▶ [REQUIRED TASK]
Output, please, exactly those lines of the listing that come before the line with "COL = S.collection", along with that line itself.

▶ [GIVEN INFORMATION]
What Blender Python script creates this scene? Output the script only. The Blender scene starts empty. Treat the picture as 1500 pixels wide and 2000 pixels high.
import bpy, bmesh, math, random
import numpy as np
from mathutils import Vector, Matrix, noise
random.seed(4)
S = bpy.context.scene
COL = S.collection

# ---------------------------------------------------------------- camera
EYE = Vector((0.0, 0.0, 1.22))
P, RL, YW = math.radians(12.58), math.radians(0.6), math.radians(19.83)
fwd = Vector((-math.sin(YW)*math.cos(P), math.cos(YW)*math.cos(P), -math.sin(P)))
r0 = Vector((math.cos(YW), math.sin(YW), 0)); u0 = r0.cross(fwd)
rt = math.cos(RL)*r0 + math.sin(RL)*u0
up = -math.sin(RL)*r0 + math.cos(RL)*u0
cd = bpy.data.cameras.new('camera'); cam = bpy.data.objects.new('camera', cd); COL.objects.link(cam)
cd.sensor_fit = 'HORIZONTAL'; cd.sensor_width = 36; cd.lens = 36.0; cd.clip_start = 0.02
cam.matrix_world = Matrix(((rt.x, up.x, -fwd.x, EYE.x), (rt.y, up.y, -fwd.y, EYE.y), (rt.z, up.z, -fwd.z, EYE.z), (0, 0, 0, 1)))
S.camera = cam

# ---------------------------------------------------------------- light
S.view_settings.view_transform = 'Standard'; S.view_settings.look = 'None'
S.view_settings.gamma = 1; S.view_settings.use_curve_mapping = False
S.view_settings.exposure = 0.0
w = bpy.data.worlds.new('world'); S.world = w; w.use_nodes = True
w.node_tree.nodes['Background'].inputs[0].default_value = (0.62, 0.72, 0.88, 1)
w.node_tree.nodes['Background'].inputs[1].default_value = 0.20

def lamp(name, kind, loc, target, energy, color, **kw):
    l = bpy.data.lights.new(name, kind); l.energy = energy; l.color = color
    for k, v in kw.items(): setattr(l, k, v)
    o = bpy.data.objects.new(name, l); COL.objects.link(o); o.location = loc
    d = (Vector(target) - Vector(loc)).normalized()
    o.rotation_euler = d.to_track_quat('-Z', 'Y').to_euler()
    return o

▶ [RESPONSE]
What Blender Python script creates this scene? Output the script only. The Blender scene starts empty. Treat the picture as 1500 pixels wide and 2000 pixels high.
import bpy, bmesh, math, random
import numpy as np
from mathutils import Vector, Matrix, noise
random.seed(4)
S = bpy.context.scene
COL = S.collection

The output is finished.